__Work to be completed__. Write out the whole listing, matching it exactly.

-- Start --

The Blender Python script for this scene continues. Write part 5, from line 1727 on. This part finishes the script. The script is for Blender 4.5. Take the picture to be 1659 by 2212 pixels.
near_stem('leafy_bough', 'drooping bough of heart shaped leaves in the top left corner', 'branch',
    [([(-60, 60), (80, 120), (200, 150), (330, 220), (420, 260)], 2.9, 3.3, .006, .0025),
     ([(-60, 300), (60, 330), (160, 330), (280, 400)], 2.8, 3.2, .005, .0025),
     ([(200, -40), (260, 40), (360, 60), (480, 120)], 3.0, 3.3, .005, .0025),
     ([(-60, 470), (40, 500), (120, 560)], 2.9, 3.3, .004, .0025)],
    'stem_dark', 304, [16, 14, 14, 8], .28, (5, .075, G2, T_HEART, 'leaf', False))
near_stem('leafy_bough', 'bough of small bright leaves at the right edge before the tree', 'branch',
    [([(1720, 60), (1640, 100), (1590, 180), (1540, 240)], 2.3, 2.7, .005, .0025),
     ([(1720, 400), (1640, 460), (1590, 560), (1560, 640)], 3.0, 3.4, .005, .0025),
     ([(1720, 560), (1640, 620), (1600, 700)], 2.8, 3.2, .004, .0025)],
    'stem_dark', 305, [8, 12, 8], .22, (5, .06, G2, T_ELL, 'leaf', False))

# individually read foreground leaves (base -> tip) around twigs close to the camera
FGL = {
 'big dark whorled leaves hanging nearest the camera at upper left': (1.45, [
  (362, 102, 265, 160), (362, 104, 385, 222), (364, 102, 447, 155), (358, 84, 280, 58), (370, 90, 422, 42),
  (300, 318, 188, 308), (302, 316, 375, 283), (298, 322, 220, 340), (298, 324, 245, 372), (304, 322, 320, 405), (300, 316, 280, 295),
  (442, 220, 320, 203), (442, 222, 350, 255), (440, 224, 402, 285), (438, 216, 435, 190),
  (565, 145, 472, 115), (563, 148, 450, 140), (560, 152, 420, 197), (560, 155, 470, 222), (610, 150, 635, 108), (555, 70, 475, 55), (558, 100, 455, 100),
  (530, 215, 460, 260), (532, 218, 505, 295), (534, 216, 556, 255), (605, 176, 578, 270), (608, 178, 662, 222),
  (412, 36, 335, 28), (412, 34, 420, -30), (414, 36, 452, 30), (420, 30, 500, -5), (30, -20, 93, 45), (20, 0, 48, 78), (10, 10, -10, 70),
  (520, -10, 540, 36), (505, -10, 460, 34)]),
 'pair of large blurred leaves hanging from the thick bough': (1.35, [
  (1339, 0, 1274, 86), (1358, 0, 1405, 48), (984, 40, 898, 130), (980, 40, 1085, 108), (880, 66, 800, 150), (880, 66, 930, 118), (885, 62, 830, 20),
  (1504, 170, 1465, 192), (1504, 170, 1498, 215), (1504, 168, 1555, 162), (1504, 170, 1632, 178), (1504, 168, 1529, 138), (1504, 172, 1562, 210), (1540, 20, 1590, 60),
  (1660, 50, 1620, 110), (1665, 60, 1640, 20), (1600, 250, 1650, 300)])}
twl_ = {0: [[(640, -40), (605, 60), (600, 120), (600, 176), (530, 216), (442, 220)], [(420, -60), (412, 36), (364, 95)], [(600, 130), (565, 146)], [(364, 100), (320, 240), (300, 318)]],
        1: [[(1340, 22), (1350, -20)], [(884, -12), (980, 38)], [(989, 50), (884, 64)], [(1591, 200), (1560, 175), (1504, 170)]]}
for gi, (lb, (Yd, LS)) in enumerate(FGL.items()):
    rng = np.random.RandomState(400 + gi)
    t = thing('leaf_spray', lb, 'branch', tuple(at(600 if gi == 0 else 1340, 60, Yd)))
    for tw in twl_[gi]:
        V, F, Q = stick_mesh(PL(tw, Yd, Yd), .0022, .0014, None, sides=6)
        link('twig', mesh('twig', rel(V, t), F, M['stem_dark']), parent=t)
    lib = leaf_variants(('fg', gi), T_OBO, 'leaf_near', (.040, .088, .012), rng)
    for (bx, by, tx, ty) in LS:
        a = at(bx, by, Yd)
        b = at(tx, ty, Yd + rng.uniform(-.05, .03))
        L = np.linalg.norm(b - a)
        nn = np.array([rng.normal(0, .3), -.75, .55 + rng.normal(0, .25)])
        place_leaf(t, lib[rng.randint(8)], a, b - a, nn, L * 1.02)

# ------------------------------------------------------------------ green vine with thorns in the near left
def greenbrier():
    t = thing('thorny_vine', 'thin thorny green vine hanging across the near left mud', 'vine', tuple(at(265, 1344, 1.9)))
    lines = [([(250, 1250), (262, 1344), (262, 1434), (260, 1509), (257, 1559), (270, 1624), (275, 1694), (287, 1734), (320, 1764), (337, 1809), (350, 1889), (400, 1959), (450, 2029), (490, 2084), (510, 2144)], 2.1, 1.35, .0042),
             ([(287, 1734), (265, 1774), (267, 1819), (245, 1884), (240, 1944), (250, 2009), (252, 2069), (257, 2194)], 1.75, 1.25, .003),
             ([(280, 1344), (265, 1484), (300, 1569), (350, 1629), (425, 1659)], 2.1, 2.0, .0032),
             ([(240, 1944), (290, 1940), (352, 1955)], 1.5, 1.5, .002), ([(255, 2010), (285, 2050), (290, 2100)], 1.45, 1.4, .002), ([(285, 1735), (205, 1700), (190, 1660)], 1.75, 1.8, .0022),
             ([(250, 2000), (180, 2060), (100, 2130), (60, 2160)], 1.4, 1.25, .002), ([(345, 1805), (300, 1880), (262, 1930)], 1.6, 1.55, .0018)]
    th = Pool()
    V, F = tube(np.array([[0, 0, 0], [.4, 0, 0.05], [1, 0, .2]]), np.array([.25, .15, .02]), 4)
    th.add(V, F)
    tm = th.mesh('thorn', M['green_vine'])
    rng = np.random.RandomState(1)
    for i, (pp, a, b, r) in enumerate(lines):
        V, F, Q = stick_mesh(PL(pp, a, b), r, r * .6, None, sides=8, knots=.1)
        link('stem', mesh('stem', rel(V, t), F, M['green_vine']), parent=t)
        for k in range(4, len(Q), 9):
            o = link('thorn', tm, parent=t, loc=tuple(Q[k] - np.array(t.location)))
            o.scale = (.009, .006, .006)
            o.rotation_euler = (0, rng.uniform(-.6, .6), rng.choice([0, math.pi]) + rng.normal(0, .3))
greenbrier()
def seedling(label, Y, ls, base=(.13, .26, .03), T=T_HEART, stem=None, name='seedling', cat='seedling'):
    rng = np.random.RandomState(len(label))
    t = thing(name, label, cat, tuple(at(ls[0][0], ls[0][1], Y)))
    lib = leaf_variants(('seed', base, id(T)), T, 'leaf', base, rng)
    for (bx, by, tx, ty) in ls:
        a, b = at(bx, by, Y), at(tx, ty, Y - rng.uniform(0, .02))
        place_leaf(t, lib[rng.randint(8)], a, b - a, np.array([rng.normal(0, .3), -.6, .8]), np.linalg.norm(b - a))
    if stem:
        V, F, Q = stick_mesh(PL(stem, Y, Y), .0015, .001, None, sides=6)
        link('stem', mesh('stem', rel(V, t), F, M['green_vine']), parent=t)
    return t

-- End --

__Written answer__.
The Blender Python script for this scene continues. Write part 5, from line 1727 on. This part finishes the script. The script is for Blender 4.5. Take the picture to be 1659 by 2212 pixels.
near_stem('leafy_bough', 'drooping bough of heart shaped leaves in the top left corner', 'branch',
    [([(-60, 60), (80, 120), (200, 150), (330, 220), (420, 260)], 2.9, 3.3, .006, .0025),
     ([(-60, 300), (60, 330), (160, 330), (280, 400)], 2.8, 3.2, .005, .0025),
     ([(200, -40), (260, 40), (360, 60), (480, 120)], 3.0, 3.3, .005, .0025),
     ([(-60, 470), (40, 500), (120, 560)], 2.9, 3.3, .004, .0025)],
    'stem_dark', 304, [16, 14, 14, 8], .28, (5, .075, G2, T_HEART, 'leaf', False))
near_stem('leafy_bough', 'bough of small bright leaves at the right edge before the tree', 'branch',
    [([(1720, 60), (1640, 100), (1590, 180), (1540, 240)], 2.3, 2.7, .005, .0025),
     ([(1720, 400), (1640, 460), (1590, 560), (1560, 640)], 3.0, 3.4, .005, .0025),
     ([(1720, 560), (1640, 620), (1600, 700)], 2.8, 3.2, .004, .0025)],
    'stem_dark', 305, [8, 12, 8], .22, (5, .06, G2, T_ELL, 'leaf', False))

# individually read foreground leaves (base -> tip) around twigs close to the camera
FGL = {
 'big dark whorled leaves hanging nearest the camera at upper left': (1.45, [
  (362, 102, 265, 160), (362, 104, 385, 222), (364, 102, 447, 155), (358, 84, 280, 58), (370, 90, 422, 42),
  (300, 318, 188, 308), (302, 316, 375, 283), (298, 322, 220, 340), (298, 324, 245, 372), (304, 322, 320, 405), (300, 316, 280, 295),
  (442, 220, 320, 203), (442, 222, 350, 255), (440, 224, 402, 285), (438, 216, 435, 190),
  (565, 145, 472, 115), (563, 148, 450, 140), (560, 152, 420, 197), (560, 155, 470, 222), (610, 150, 635, 108), (555, 70, 475, 55), (558, 100, 455, 100),
  (530, 215, 460, 260), (532, 218, 505, 295), (534, 216, 556, 255), (605, 176, 578, 270), (608, 178, 662, 222),
  (412, 36, 335, 28), (412, 34, 420, -30), (414, 36, 452, 30), (420, 30, 500, -5), (30, -20, 93, 45), (20, 0, 48, 78), (10, 10, -10, 70),
  (520, -10, 540, 36), (505, -10, 460, 34)]),
 'pair of large blurred leaves hanging from the thick bough': (1.35, [
  (1339, 0, 1274, 86), (1358, 0, 1405, 48), (984, 40, 898, 130), (980, 40, 1085, 108), (880, 66, 800, 150), (880, 66, 930, 118), (885, 62, 830, 20),
  (1504, 170, 1465, 192), (1504, 170, 1498, 215), (1504, 168, 1555, 162), (1504, 170, 1632, 178), (1504, 168, 1529, 138), (1504, 172, 1562, 210), (1540, 20, 1590, 60),
  (1660, 50, 1620, 110), (1665, 60, 1640, 20), (1600, 250, 1650, 300)])}
twl_ = {0: [[(640, -40), (605, 60), (600, 120), (600, 176), (530, 216), (442, 220)], [(420, -60), (412, 36), (364, 95)], [(600, 130), (565, 146)], [(364, 100), (320, 240), (300, 318)]],
        1: [[(1340, 22), (1350, -20)], [(884, -12), (980, 38)], [(989, 50), (884, 64)], [(1591, 200), (1560, 175), (1504, 170)]]}
for gi, (lb, (Yd, LS)) in enumerate(FGL.items()):
    rng = np.random.RandomState(400 + gi)
    t = thing('leaf_spray', lb, 'branch', tuple(at(600 if gi == 0 else 1340, 60, Yd)))
    for tw in twl_[gi]:
        V, F, Q = stick_mesh(PL(tw, Yd, Yd), .0022, .0014, None, sides=6)
        link('twig', mesh('twig', rel(V, t), F, M['stem_dark']), parent=t)
    lib = leaf_variants(('fg', gi), T_OBO, 'leaf_near', (.040, .088, .012), rng)
    for (bx, by, tx, ty) in LS:
        a = at(bx, by, Yd)
        b = at(tx, ty, Yd + rng.uniform(-.05, .03))
        L = np.linalg.norm(b - a)
        nn = np.array([rng.normal(0, .3), -.75, .55 + rng.normal(0, .25)])
        place_leaf(t, lib[rng.randint(8)], a, b - a, nn, L * 1.02)

# ------------------------------------------------------------------ green vine with thorns in the near left
def greenbrier():
    t = thing('thorny_vine', 'thin thorny green vine hanging across the near left mud', 'vine', tuple(at(265, 1344, 1.9)))
    lines = [([(250, 1250), (262, 1344), (262, 1434), (260, 1509), (257, 1559), (270, 1624), (275, 1694), (287, 1734), (320, 1764), (337, 1809), (350, 1889), (400, 1959), (450, 2029), (490, 2084), (510, 2144)], 2.1, 1.35, .0042),
             ([(287, 1734), (265, 1774), (267, 1819), (245, 1884), (240, 1944), (250, 2009), (252, 2069), (257, 2194)], 1.75, 1.25, .003),
             ([(280, 1344), (265, 1484), (300, 1569), (350, 1629), (425, 1659)], 2.1, 2.0, .0032),
             ([(240, 1944), (290, 1940), (352, 1955)], 1.5, 1.5, .002), ([(255, 2010), (285, 2050), (290, 2100)], 1.45, 1.4, .002), ([(285, 1735), (205, 1700), (190, 1660)], 1.75, 1.8, .0022),
             ([(250, 2000), (180, 2060), (100, 2130), (60, 2160)], 1.4, 1.25, .002), ([(345, 1805), (300, 1880), (262, 1930)], 1.6, 1.55, .0018)]
    th = Pool()
    V, F = tube(np.array([[0, 0, 0], [.4, 0, 0.05], [1, 0, .2]]), np.array([.25, .15, .02]), 4)
    th.add(V, F)
    tm = th.mesh('thorn', M['green_vine'])
    rng = np.random.RandomState(1)
    for i, (pp, a, b, r) in enumerate(lines):
        V, F, Q = stick_mesh(PL(pp, a, b), r, r * .6, None, sides=8, knots=.1)
        link('stem', mesh('stem', rel(V, t), F, M['green_vine']), parent=t)
        for k in range(4, len(Q), 9):
            o = link('thorn', tm, parent=t, loc=tuple(Q[k] - np.array(t.location)))
            o.scale = (.009, .006, .006)
            o.rotation_euler = (0, rng.uniform(-.6, .6), rng.choice([0, math.pi]) + rng.normal(0, .3))
greenbrier()
def seedling(label, Y, ls, base=(.13, .26, .03), T=T_HEART, stem=None, name='seedling', cat='seedling'):
    rng = np.random.RandomState(len(label))
    t = thing(name, label, cat, tuple(at(ls[0][0], ls[0][1], Y)))
    lib = leaf_variants(('seed', base, id(T)), T, 'leaf', base, rng)
    for (bx, by, tx, ty) in ls:
        a, b = at(bx, by, Y), at(tx, ty, Y - rng.uniform(0, .02))
        place_leaf(t, lib[rng.randint(8)], a, b - a, np.array([rng.normal(0, .3), -.6, .8]), np.linalg.norm(b - a))
    if stem:
        V, F, Q = stick_mesh(PL(stem, Y, Y), .0015, .001, None, sides=6)
        link('stem', mesh('stem', rel(V, t), F, M['green_vine']), parent=t)
    return t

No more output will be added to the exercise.